Scripts that build scenes:
________________________________________

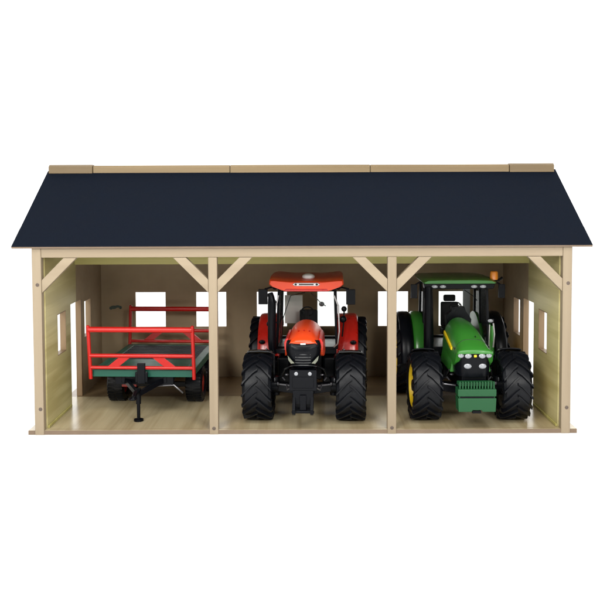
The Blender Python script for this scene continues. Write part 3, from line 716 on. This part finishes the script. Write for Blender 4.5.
# ------------------------------------------------------------------ studio light: white backdrop behind, dim studio towards the camera
w = bpy.data.worlds.new('World'); sc.world = w; w.use_nodes = True; nt = w.node_tree
bg = nt.nodes['Background']
tc = nt.nodes.new('ShaderNodeTexCoord'); sp = nt.nodes.new('ShaderNodeSeparateXYZ'); nt.links.new(tc.outputs['Generated'], sp.inputs[0])
mr = nt.nodes.new('ShaderNodeMapRange'); mr.interpolation_type = 'SMOOTHSTEP'
mr.inputs['From Min'].default_value = -.35; mr.inputs['From Max'].default_value = .35; mr.inputs['To Min'].default_value = .16; mr.inputs['To Max'].default_value = 2.3
nt.links.new(sp.outputs['Y'], mr.inputs['Value']); nt.links.new(mr.outputs[0], bg.inputs['Strength'])
bg.inputs['Color'].default_value = (1,1,1,1)
def area(name, loc, tgt, size, power, colr=(1,1,1), sy=None):
    l = bpy.data.lights.new(name, 'AREA'); l.energy = power; l.size = size*S; l.color = colr
    if sy: l.shape = 'RECTANGLE'; l.size_y = sy*S
    o = bpy.data.objects.new(name, l); col.objects.link(o); o.location = Vector(loc)*S
    o.rotation_euler = (Vector(tgt) - Vector(loc)).to_track_quat('-Z', 'Y').to_euler()
area('softbox', (-85, -165, 95), (0, 10, 10), 60, 27, (1, .985, .95), 60)
area('softbox', (75, -170, 90), (0, 10, 10), 60, 21, (1, .985, .95), 60)
area('overhead_fill', (0, -75, 120), (0, -5, 5), 110, 14, (1, .99, .97), 50)  # unseen fill added overhead to brighten the ground before the shed

# ------------------------------------------------------------------ camera
cam = bpy.data.cameras.new('camera'); co = bpy.data.objects.new('camera', cam); col.objects.link(co); sc.camera = co
cam.sensor_width = 36; cam.lens = 866/600*36; cam.clip_start = .01; cam.clip_end = 200
cam.shift_x = -.0032; cam.shift_y = -.1066
co.location = Vector((0, -122, 34.1))*S
co.rotation_mode = 'XYZ'
co.matrix_world = Matrix.Translation(co.location) @ Matrix.Rotation(R(90-3), 4, 'X') @ Matrix.Rotation(R(-.2), 4, 'Z')
sc.view_settings.view_transform = 'Standard'; sc.view_settings.look = 'None'; sc.view_settings.exposure = 0; sc.view_settings.gamma = 1
sc.render.engine = 'CYCLES'; sc.cycles.max_bounces = 8; sc.cycles.use_denoising = True
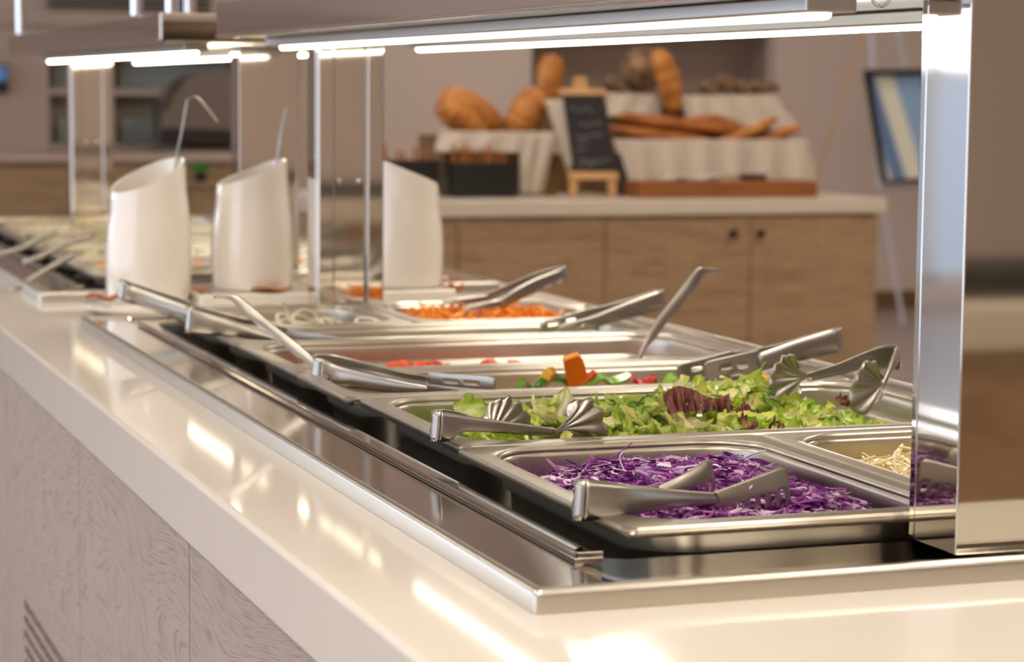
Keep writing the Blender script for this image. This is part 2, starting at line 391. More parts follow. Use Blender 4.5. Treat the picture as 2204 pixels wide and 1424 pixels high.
PX0, PX1 = 211, 305
def post(y0, y1, inner, label):
    t = thing('canopy_post', label, 'post', ((PX0+PX1)/2, (y0+y1)/2, -18.5), 'canopy posts')
    z0, z1 = -18.3, 354
    box('body', (PX0,y0,z0), (PX1,y1,z1), MIRROR, t, bevel=1.3)
    yy = y0 if inner == -1 else y1
    for xa in (PX0+1, PX1-24):
        if inner == -1: box('channel', (xa,yy-11,z0), (xa+23,yy-0.1,z1), MIRROR, t, bevel=2.6)
        else: box('channel', (xa,yy+0.1,z0), (xa+23,yy+11,z1), MIRROR, t, bevel=2.6)
    for xa in (PX0+33, PX1-33):
        mb = MB(); s = -1 if inner == -1 else 1
        prof = [(0.01,4.2),(2.2,3.8),(4,2.4),(5,0)]
        vs = []; fs = []; n = 12
        for r, h in prof:
            for k in range(n): vs.append((xa+r*cos(2*pi*k/n), yy+s*h, 165+r*sin(2*pi*k/n)))
        for i in range(3):
            for k in range(n): fs.append((i*n+k,i*n+(k+1)%n,(i+1)*n+(k+1)%n,(i+1)*n+k))
        mb.add(vs, fs); mb.build('screw', CHROME, t, smooth=True)
    return t
post(-80, -24, 1, 'wide mirror steel post at the right front corner of the near station')
post(1604, 1648, -1, 'mirror post with two round screws rising behind the onion and carrot pans')
post(2063, 2119, 1, 'mirror post behind the middle white cylinder at the start of the far station')
post(3747, 3791, -1, 'mirror post at the far end of the far station, left of the first white cylinder')
def canopy(dy, lab):
    t = thing('canopy_beam', lab, 'canopy', (258,770+dy,354), 'canopy beams')
    y0, y1 = -115+dy, 1640+dy
    box('housing', (83,y0,356), (437,y1,401), MIRROR, t, bevel=3)
    mb = MB(); mb.tube([(86,y0,357.5),(86,y1,357.5)], 3.4, 12); mb.tube([(434,y0,357.5),(434,y1,357.5)], 3.4, 12)
    mb.build('edge_tube', CHROME, t, smooth=True)
    for x in (169, 360):
        lh = box('lamp_housing', (x-20,y0+150,345), (x+20,y1-6,355.9), ALU, t, bevel=2)
        led = MB(); led.tube([(x,y0+160,344.2),(x,y1-26,344.2)], 5.0, 12, 4.0)
        led.build('led_tube', LEDW if dy else LED, lh, smooth=True)
    return t
canopy(0, 'long mirror steel canopy over the near pans with two lit white tubes')
canopy(2143, 'steel canopy over the far station with chrome risers on its top')
for (x, y, l) in ((94,3664,'chrome riser tube at the far left end of the far canopy'),(87,2240,'chrome riser tube standing in the middle of the far canopy edge'),(112,2085,'left of the two chrome riser tubes at the near end of the far canopy'),(140,2085,'right of the two chrome riser tubes at the near end of the far canopy')):
    mb = MB(); mb.tube([(x,y,401.6),(x,y,760)], 10, 20); o = mb.build('riser_tube', CHROME, smooth=True)
    tag(o, l, 'tube', 'chrome riser tubes on the far canopy')
# glass shelf on the risers
tag(box('glass_shelf', (70,2000,760.5), (440,3780,770), GLASS), 'clear glass shelf held above the far canopy by chrome tubes', 'glass shelf')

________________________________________

STATED GOAL:
Leave out all pictures, then copy the remaining material exactly.

SOLUTION:
The Blender Python script for this scene continues. Write part 3, from line 716 on. This part finishes the script. Write for Blender 4.5.
# ------------------------------------------------------------------ studio light: white backdrop behind, dim studio towards the camera
w = bpy.data.worlds.new('World'); sc.world = w; w.use_nodes = True; nt = w.node_tree
bg = nt.nodes['Background']
tc = nt.nodes.new('ShaderNodeTexCoord'); sp = nt.nodes.new('ShaderNodeSeparateXYZ'); nt.links.new(tc.outputs['Generated'], sp.inputs[0])
mr = nt.nodes.new('ShaderNodeMapRange'); mr.interpolation_type = 'SMOOTHSTEP'
mr.inputs['From Min'].default_value = -.35; mr.inputs['From Max'].default_value = .35; mr.inputs['To Min'].default_value = .16; mr.inputs['To Max'].default_value = 2.3
nt.links.new(sp.outputs['Y'], mr.inputs['Value']); nt.links.new(mr.outputs[0], bg.inputs['Strength'])
bg.inputs['Color'].default_value = (1,1,1,1)
def area(name, loc, tgt, size, power, colr=(1,1,1), sy=None):
    l = bpy.data.lights.new(name, 'AREA'); l.energy = power; l.size = size*S; l.color = colr
    if sy: l.shape = 'RECTANGLE'; l.size_y = sy*S
    o = bpy.data.objects.new(name, l); col.objects.link(o); o.location = Vector(loc)*S
    o.rotation_euler = (Vector(tgt) - Vector(loc)).to_track_quat('-Z', 'Y').to_euler()
area('softbox', (-85, -165, 95), (0, 10, 10), 60, 27, (1, .985, .95), 60)
area('softbox', (75, -170, 90), (0, 10, 10), 60, 21, (1, .985, .95), 60)
area('overhead_fill', (0, -75, 120), (0, -5, 5), 110, 14, (1, .99, .97), 50)  # unseen fill added overhead to brighten the ground before the shed

# ------------------------------------------------------------------ camera
cam = bpy.data.cameras.new('camera'); co = bpy.data.objects.new('camera', cam); col.objects.link(co); sc.camera = co
cam.sensor_width = 36; cam.lens = 866/600*36; cam.clip_start = .01; cam.clip_end = 200
cam.shift_x = -.0032; cam.shift_y = -.1066
co.location = Vector((0, -122, 34.1))*S
co.rotation_mode = 'XYZ'
co.matrix_world = Matrix.Translation(co.location) @ Matrix.Rotation(R(90-3), 4, 'X') @ Matrix.Rotation(R(-.2), 4, 'Z')
sc.view_settings.view_transform = 'Standard'; sc.view_settings.look = 'None'; sc.view_settings.exposure = 0; sc.view_settings.gamma = 1
sc.render.engine = 'CYCLES'; sc.cycles.max_bounces = 8; sc.cycles.use_denoising = True
Keep writing the Blender script for this image. This is part 2, starting at line 391. More parts follow. Use Blender 4.5. Treat the picture as 2204 pixels wide and 1424 pixels high.
PX0, PX1 = 211, 305
def post(y0, y1, inner, label):
    t = thing('canopy_post', label, 'post', ((PX0+PX1)/2, (y0+y1)/2, -18.5), 'canopy posts')
    z0, z1 = -18.3, 354
    box('body', (PX0,y0,z0), (PX1,y1,z1), MIRROR, t, bevel=1.3)
    yy = y0 if inner == -1 else y1
    for xa in (PX0+1, PX1-24):
        if inner == -1: box('channel', (xa,yy-11,z0), (xa+23,yy-0.1,z1), MIRROR, t, bevel=2.6)
        else: box('channel', (xa,yy+0.1,z0), (xa+23,yy+11,z1), MIRROR, t, bevel=2.6)
    for xa in (PX0+33, PX1-33):
        mb = MB(); s = -1 if inner == -1 else 1
        prof = [(0.01,4.2),(2.2,3.8),(4,2.4),(5,0)]
        vs = []; fs = []; n = 12
        for r, h in prof:
            for k in range(n): vs.append((xa+r*cos(2*pi*k/n), yy+s*h, 165+r*sin(2*pi*k/n)))
        for i in range(3):
            for k in range(n): fs.append((i*n+k,i*n+(k+1)%n,(i+1)*n+(k+1)%n,(i+1)*n+k))
        mb.add(vs, fs); mb.build('screw', CHROME, t, smooth=True)
    return t
post(-80, -24, 1, 'wide mirror steel post at the right front corner of the near station')
post(1604, 1648, -1, 'mirror post with two round screws rising behind the onion and carrot pans')
post(2063, 2119, 1, 'mirror post behind the middle white cylinder at the start of the far station')
post(3747, 3791, -1, 'mirror post at the far end of the far station, left of the first white cylinder')
def canopy(dy, lab):
    t = thing('canopy_beam', lab, 'canopy', (258,770+dy,354), 'canopy beams')
    y0, y1 = -115+dy, 1640+dy
    box('housing', (83,y0,356), (437,y1,401), MIRROR, t, bevel=3)
    mb = MB(); mb.tube([(86,y0,357.5),(86,y1,357.5)], 3.4, 12); mb.tube([(434,y0,357.5),(434,y1,357.5)], 3.4, 12)
    mb.build('edge_tube', CHROME, t, smooth=True)
    for x in (169, 360):
        lh = box('lamp_housing', (x-20,y0+150,345), (x+20,y1-6,355.9), ALU, t, bevel=2)
        led = MB(); led.tube([(x,y0+160,344.2),(x,y1-26,344.2)], 5.0, 12, 4.0)
        led.build('led_tube', LEDW if dy else LED, lh, smooth=True)
    return t
canopy(0, 'long mirror steel canopy over the near pans with two lit white tubes')
canopy(2143, 'steel canopy over the far station with chrome risers on its top')
for (x, y, l) in ((94,3664,'chrome riser tube at the far left end of the far canopy'),(87,2240,'chrome riser tube standing in the middle of the far canopy edge'),(112,2085,'left of the two chrome riser tubes at the near end of the far canopy'),(140,2085,'right of the two chrome riser tubes at the near end of the far canopy')):
    mb = MB(); mb.tube([(x,y,401.6),(x,y,760)], 10, 20); o = mb.build('riser_tube', CHROME, smooth=True)
    tag(o, l, 'tube', 'chrome riser tubes on the far canopy')
# glass shelf on the risers
tag(box('glass_shelf', (70,2000,760.5), (440,3780,770), GLASS), 'clear glass shelf held above the far canopy by chrome tubes', 'glass shelf')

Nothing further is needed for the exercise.